In every embodiment the spring device 4 has a high enough friction coefficient when mounted against the surface of the pipe 2 so that when the pipe moves in the direction opposite to the push-fit direction, the device 4 rolls rather than slides along the pipe (Fig. 2 for example). The device 4 accordingly has a compliance and a circumference such that it expands slightly when the pipe 2 is pushed in (Fig. 1) so that the device then grips down on the pipe. Moreover, the material of the device 4 is such that the device has a relatively low bending stiffness so that it can be turned inside out as it rolls along the pipe to enhance rolling, and thus the crushing and gripping action.

In addition, it will be understood that the device 4 itself has a high enough strength or stiffness in compression so that it does not itself collapse when it is engaged by the tapered surface 6.

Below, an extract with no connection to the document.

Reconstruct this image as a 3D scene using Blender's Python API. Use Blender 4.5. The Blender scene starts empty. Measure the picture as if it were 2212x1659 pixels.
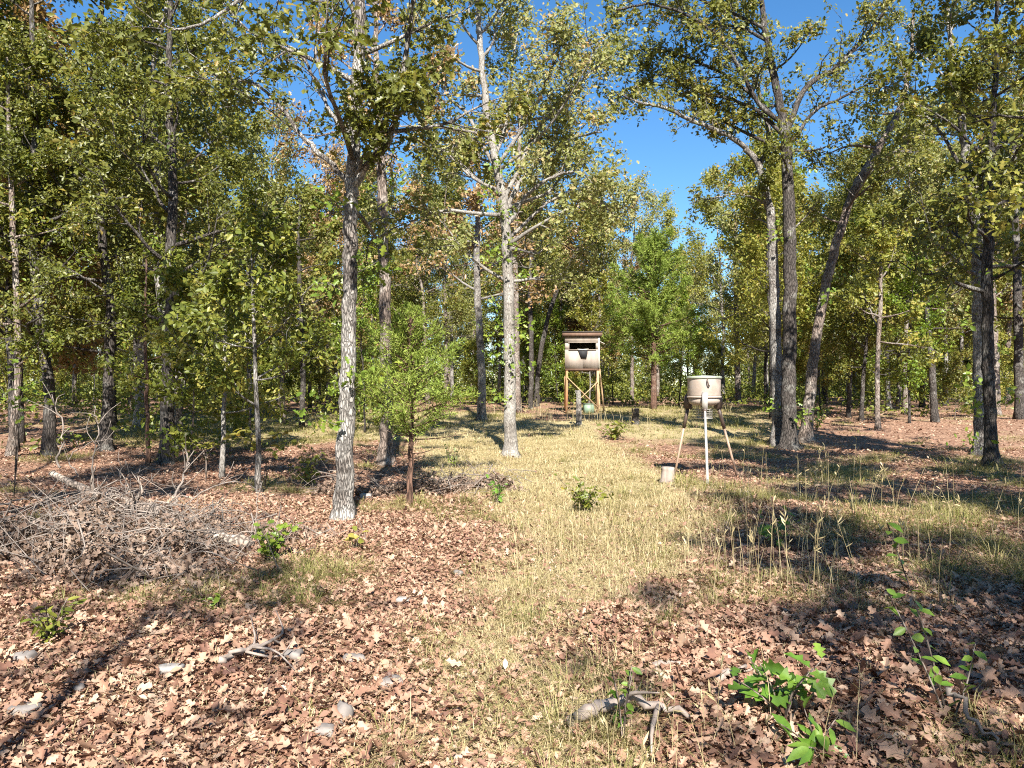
import bpy, math, random
import numpy as np
from mathutils import Vector, Matrix

rad = math.radians
SC = bpy.context.scene
COL = SC.collection

# ------------------------------------------------------------------ camera, sky, sun, exposure
EYE = 1.6
SUN_EL, SHX = 41.0, -0.104            # shadows run away from the camera and a little to the left
cam = bpy.data.cameras.new("camera")
cam.sensor_width = 36.0
cam.lens = 36.0 * 731.0 / 1024.0
cam.shift_y = 11.0 / 1024.0
cam.clip_start = 0.05
cam.clip_end = 3000.0
cam_o = bpy.data.objects.new("camera", cam)
cam_o.location = (0, 0, EYE)
cam_o.rotation_euler = (rad(90), 0, 0)
COL.objects.link(cam_o)
SC.camera = cam_o

W = bpy.data.worlds.new("World")
SC.world = W
W.use_nodes = True
wn = W.node_tree
wn.nodes.clear()
sky = wn.nodes.new("ShaderNodeTexSky")
sky.sky_type = 'NISHITA'
sky.sun_disc = False
sky.sun_elevation = rad(SUN_EL)
sky.sun_rotation = math.atan2(-SHX, -1.0)
sky.air_density = 1.0
sky.dust_density = 0.0
sky.ozone_density = 3.0
wbg = wn.nodes.new("ShaderNodeBackground")
wbg.inputs["Strength"].default_value = 0.07
wout = wn.nodes.new("ShaderNodeOutputWorld")
hsv = wn.nodes.new("ShaderNodeHueSaturation")
hsv.inputs["Saturation"].default_value = 1.25
wn.links.new(sky.outputs[0], hsv.inputs["Color"])
wn.links.new(hsv.outputs[0], wbg.inputs[0])
wn.links.new(wbg.outputs[0], wout.inputs[0])

sun = bpy.data.lights.new("sun", 'SUN')
sun.energy = 5.0
sun.angle = rad(0.5)
sun.color = (1.0, 0.95, 0.86)
sun_o = bpy.data.objects.new("sun", sun)
_d = Vector((SHX, 1.0, 0)).normalized() * math.cos(rad(SUN_EL))
_d.z = -math.sin(rad(SUN_EL))
sun_o.rotation_euler = _d.to_track_quat('-Z', 'Y').to_euler()
sun_o.location = (5, -20, 30)
COL.objects.link(sun_o)

vs = SC.view_settings
vs.view_transform = 'Standard'
vs.look = 'None'
vs.gamma = 1.0
vs.use_curve_mapping = False
vs.exposure = 1.58
SC.cycles.max_bounces = 6
SC.cycles.diffuse_bounces = 3
SC.cycles.glossy_bounces = 2
SC.cycles.transmission_bounces = 3
SC.cycles.use_denoising = False
SC.cycles.filter_width = 1.1

# ------------------------------------------------------------------ helpers: places
F, CX, HY = 1579.0, 1106.0, 853.0     # the photograph at 2212 px wide: focal length, centre column, eye-level row


def vnoise(x, y, s=1.0, seed=0):
    """smooth value noise, 0..1"""
    x = np.asarray(x, float) * s + seed * 17.31
    y = np.asarray(y, float) * s + seed * 9.77
    xi, yi = np.floor(x), np.floor(y)
    fx, fy = x - xi, y - yi
    fx, fy = fx * fx * (3 - 2 * fx), fy * fy * (3 - 2 * fy)

    def h(a, b):
        v = np.sin(a * 127.1 + b * 311.7 + seed * 3.7) * 43758.5453
        return v - np.floor(v)
    return (h(xi, yi) * (1 - fx) + h(xi + 1, yi) * fx) * (1 - fy) + (h(xi, yi + 1) * (1 - fx) + h(xi + 1, yi + 1) * fx) * fy


def hz(x, y):
    x = np.asarray(x, float)
    y = np.asarray(y, float)
    t = np.clip((y - 14.0) / 30.0, 0, None)
    z = 1.45 * (1 - np.exp(-t ** 1.5))
    b = (vnoise(x, y, 0.55, 1) - 0.5) * 0.10 + (vnoise(x, y, 1.7, 2) - 0.5) * 0.045
    return z + b * np.clip((np.hypot(x, y)) / 3.0, 0.3, 1.6)


def gp(px, py):
    """where the view ray through a spot of the photograph meets the ground"""
    dx, dz = (px - CX) / F, -(py - HY) / F
    d = 1.5
    while d < 150:
        if EYE + dz * d <= float(hz(dx * d, d)):
            break
        d += 0.04
    return np.array((dx * d, d, float(hz(dx * d, d))))


def at(px, py, d):
    return np.array(((px - CX) / F * d, d, EYE - (py - HY) / F * d))


# ------------------------------------------------------------------ helpers: meshes
class Acc:
    """collects vertices and faces for one mesh"""

    def __init__(s):
        s.v, s.f, s.n = [], [], 0

    def add(s, V, *faces):
        V = np.asarray(V, float)
        for f in faces:
            f = np.asarray(f, int)
            if len(f):
                s.f.append(f + s.n)
        s.v.append(V)
        s.n += len(V)

    def tube(s, P, R, sides=6, cap=True, rough=0.0, rng=None):
        P = np.asarray(P, float)
        R = np.broadcast_to(np.asarray(R, float), (len(P),))
        T = np.gradient(P, axis=0)
        T /= np.linalg.norm(T, axis=1)[:, None] + 1e-9
        ref = np.array((1.0, 0, 0)) if abs(T[0][2]) > 0.7 else np.array((0, 0, 1.0))
        U = np.cross(T, ref)
        U /= np.linalg.norm(U, axis=1)[:, None] + 1e-9
        B = np.cross(T, U)
        a = np.arange(sides) / sides * 2 * math.pi
        ca, sa = np.cos(a), np.sin(a)
        rr = R[:, None] * np.ones(sides)
        if rough and rng is not None:
            rr = rr * (1 + rough * (rng.random(rr.shape) - 0.5) * 2 + rough * 0.8 * np.sin(a * 3 + 2.0)[None, :])
        V = P[:, None, :] + rr[:, :, None] * (ca[None, :, None] * U[:, None, :] + sa[None, :, None] * B[:, None, :])
        V = V.reshape(-1, 3)
        n = len(P)
        i = np.arange(n - 1)[:, None] * sides
        j = np.arange(sides)[None, :]
        k = (j + 1) % sides
        q = np.stack([i + j, i + k, i + sides + k, i + sides + j], -1).reshape(-1, 4)
        if cap:
            s.add(V, q, np.arange(sides)[::-1][None, :], (np.arange(sides) + (n - 1) * sides)[None, :])
        else:
            s.add(V, q)

    def box(s, c, size, rz=0.0, M=None):
        x, y, z = np.array(size) / 2.0
        V = np.array([(-x, -y, -z), (x, -y, -z), (x, y, -z), (-x, y, -z), (-x, -y, z), (x, -y, z), (x, y, z), (-x, y, z)])
        if M is not None:
            V = V @ np.array(M).T
        if rz:
            c_, s_ = math.cos(rz), math.sin(rz)
            V = V @ np.array([[c_, s_, 0], [-s_, c_, 0], [0, 0, 1]])
        s.add(V + np.array(c), [(0, 3, 2, 1), (4, 5, 6, 7), (0, 1, 5, 4), (1, 2, 6, 5), (2, 3, 7, 6), (3, 0, 4, 7)])

    def bar(s, a, b, w, t):
        """square-sawn timber from a to b"""
        a, b = Vector(a), Vector(b)
        d = b - a
        M = d.to_track_quat('Z', 'Y').to_matrix()
        s.box((a + b) / 2, (w, t, d.length), M=M)

    def lathe(s, prof, c=(0, 0, 0), n=32):
        prof = np.array(prof)
        a = np.arange(n) / n * 2 * math.pi
        V = np.stack([prof[:, 0][:, None] * np.cos(a), prof[:, 0][:, None] * np.sin(a), prof[:, 1][:, None] * np.ones(n)], -1).reshape(-1, 3)
        m = len(prof)
        i = np.arange(m - 1)[:, None] * n
        j = np.arange(n)[None, :]
        k = (j + 1) % n
        q = np.stack([i + j, i + k, i + n + k, i + n + j], -1).reshape(-1, 4)
        s.add(V + np.array(c), q, np.arange(n)[::-1][None, :], (np.arange(n) + (m - 1) * n)[None, :])

    def mesh(s, name, mat=None, smooth=False):
        V = np.concatenate(s.v)
        me = bpy.data.meshes.new(name)
        me.vertices.add(len(V))
        me.vertices.foreach_set("co", V.astype(np.float32).ravel())
        li = np.concatenate([f.ravel() for f in s.f]).astype(np.int32)
        sz = np.concatenate([np.full(len(f), f.shape[1]) for f in s.f]).astype(np.int32)
        me.loops.add(len(li))
        me.loops.foreach_set("vertex_index", li)
        me.polygons.add(len(sz))
        st = np.concatenate([[0], np.cumsum(sz)[:-1]]).astype(np.int32)
        me.polygons.foreach_set("loop_start", st)
        me.polygons.foreach_set("loop_total", sz)
        if smooth:
            me.polygons.foreach_set("use_smooth", np.ones(len(sz), bool))
        me.update(calc_edges=True)
        if mat:
            me.materials.append(mat)
        return me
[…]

Finally, shims may be provided for inserting into the adaptor to release the pipe and spring means so that the adaptor and pipe can be separated.

Claims (21)

1. A connector for connecting a first elongate member by push fit connection with a second member, comprising a device which has a portion bearing engagement means, and is adapted to have relative rolling motion with respect to at least the first elongate member, and a tapered surface of the second member which is operative to provide said relative rolling motion and drive said means into biting engagement with the wall of at least the first elongate member on application of a load in a direction opposite to the push-in direction, whereby to secure the members together.

2. A connector according to Claim 1, the engagement means being spaced apart teeth means.

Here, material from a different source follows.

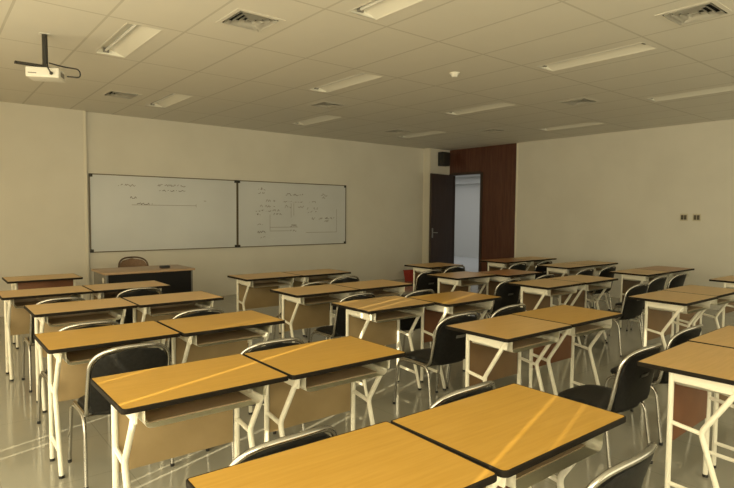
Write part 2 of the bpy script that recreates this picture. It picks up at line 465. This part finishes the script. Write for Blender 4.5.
whiteboard(2.02, 'left whiteboard on the front wall, nearly blank with short faint lines of writing', Lst, 3)
Rst = [('w', .42, 1.06, .14, .04, 'ink'), ('w', .42, .98, .12, .035, 'ink'), ('w', 1.00, .97, .38, .035, 'ink2'), ('w', 1.82, .98, .14, .04, 'ink'), ('w', 1.84, .93, .10, .03, 'ink'),
       ('w', .58, .84, .2, .03, 'ink'), ('w', .95, .84, .42, .02, 'ink'), ('w', 1.5, .84, .18, .025, 'ink'),
       ('w', .46, .74, .30, .03, 'ink'), ('w', .36, .66, .30, .03, 'ink'), ('w', .36, .59, .22, .03, 'ink2'), ('w', .66, .66, .20, .04, 'ink'), ('w', .74, .59, .16, .03, 'ink2'),
       ('w', .98, .73, .14, .06, 'ink'), ('w', 1.28, .74, .12, .03, 'ink'), ('w', 1.48, .71, .34, .035, 'ink'), ('w', 1.5, .64, .2, .03, 'ink'), ('w', 1.6, .51, .24, .03, 'ink'),
       ('w', 1.88, .52, .26, .03, 'ink2'), ('w', 1.9, .46, .12, .03, 'ink'), ('w', .4, .40, .1, .03, 'ink'), ('w', .4, .26, .16, .03, 'ink2'), ('w', .46, .16, .1, .03, 'ink'),
       ('w', 1.1, .37, .14, .04, 'ink'), ('l', .66, .29, 1.08, .29, 'ink'), ('l', .66, .36, 1.28, .36, 'ink'), ('l', 1.46, .25, 2.2, .25, 'ink'), ('l', 2.2, .25, 2.2, .72, 'ink'),
       ('l', .66, .29, .66, .60, 'ink'), ('l', 1.12, .82, 1.12, .55, 'ink'), ('l', 1.18, .82, 1.18, .58, 'ink'), ('w', 1.1, .28, .12, .03, 'ink')]
whiteboard(4.47, 'right whiteboard on the front wall, covered in small faint notes and diagrams', Rst, 5)

# ------------------------------------------------------------------ teacher's desk and chair
t = thing('teacher_desk', "wide teacher's desk with brown top and black front panel below the left whiteboard", 'desk', (1.70, 7.12, 0))
w, d = 1.12, .66
bm = bmesh.new(); box(bm, 0, w, 0, d, .725, .75); bev(bm, .004); top = obj('desktop', bm, M['teachtop'], t)
boxobj('modesty_panel', (.05, w - .05, .02, .036, .04, .725), M['teachblack'], t)
for x in (.02, w - .05):
    bm = bmesh.new(); box(bm, x, x + .028, .03, d - .04, .03, .725); bev(bm, .003); sp = obj('side_panel', bm, M['teachgrey'], t)
    for y in (.06, d - .1):
        bm = bmesh.new(); cyl(bm, x + .014, y, 0, .03, .02); obj('foot', bm, M['rubber'], sp)
bm = bmesh.new(); cyl(bm, 0, 0, -.004, .004, .035, 20)
o = obj('cable_grommet', bm, M['white'], t); o.rotation_euler = (0, PI / 2, 0); o.location = (.018, .14, .65)
bm = bmesh.new(); box(bm, -.06, .06, -.035, .035, 0, .035); bev(bm, .008, 3)
t = thing('board_eraser', "small black eraser block lying on the teacher's desk", 'eraser', (2.50, 7.36, .75), .1)
obj('handle', bm, M['black'], t)
bm = bmesh.new(); box(bm, -.055, .055, -.03, .03, 0, .006); obj('felt_pad', bm, M['grey'], t)
tt = t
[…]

3. A connector according to Claim 2, the teeth means being provided by a helically wound spring portion of the device.

4. A connector according to Claim 3, the whole device comprising a helically wound spring.

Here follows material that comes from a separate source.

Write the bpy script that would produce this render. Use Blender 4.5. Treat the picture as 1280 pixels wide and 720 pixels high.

5. A connector according to Claim 4, made of metal.

6. A connector according to Claim 5, made of stainless steel.

7. A connector according to Claim 6, the spring being made of wire or the like of substantially square cross-section.

8. A connector according to any preceding claim, the first elongate member comprising a pipe.

9. A connector according to Claim 8, the pipe being a PVC or polyethylene pipe.

10. A connector according to any one of Claims 1 to 8, the pipe being a metal pipe.

11. A connector according to any of Claims 8 to 10, including a liner of the pipe at an end of the pipe which is inserted in the second member.

12. A connector according to Claim 11, the liner comprising a metal liner.

13. A connector according to any of claims 8 to 10, including a sheath of the pipe at an end of the pipe in which in use the second member is inserted.

14. A connector according to Claim 13, the sheath being a metal sheath.

15. A connector according to any preceding claim, the tapered surface comprising a conical surface.

16. A connector according to any preceding claim, the second member comprising metal.

17. A connector according to Claim 16, the second member comprising an elongate part of a flange adaptor.

18. A connector according to Claim 16 or Claim 17, the second elongate member comprising an internal annulus of diameter sufficient to allow passage of the first elongate member.

19. A connector according to Claim 18, including seal means adjacent the flange.

20. A connector according to Claim 19, the seal means comprising an 'O' ring on the side of the annulus adjacent the tapered surface.

21. A connector for connecting a first elongate member by push fit connection with a second member, substantially as hereinbefore described with reference to the accompanying drawings.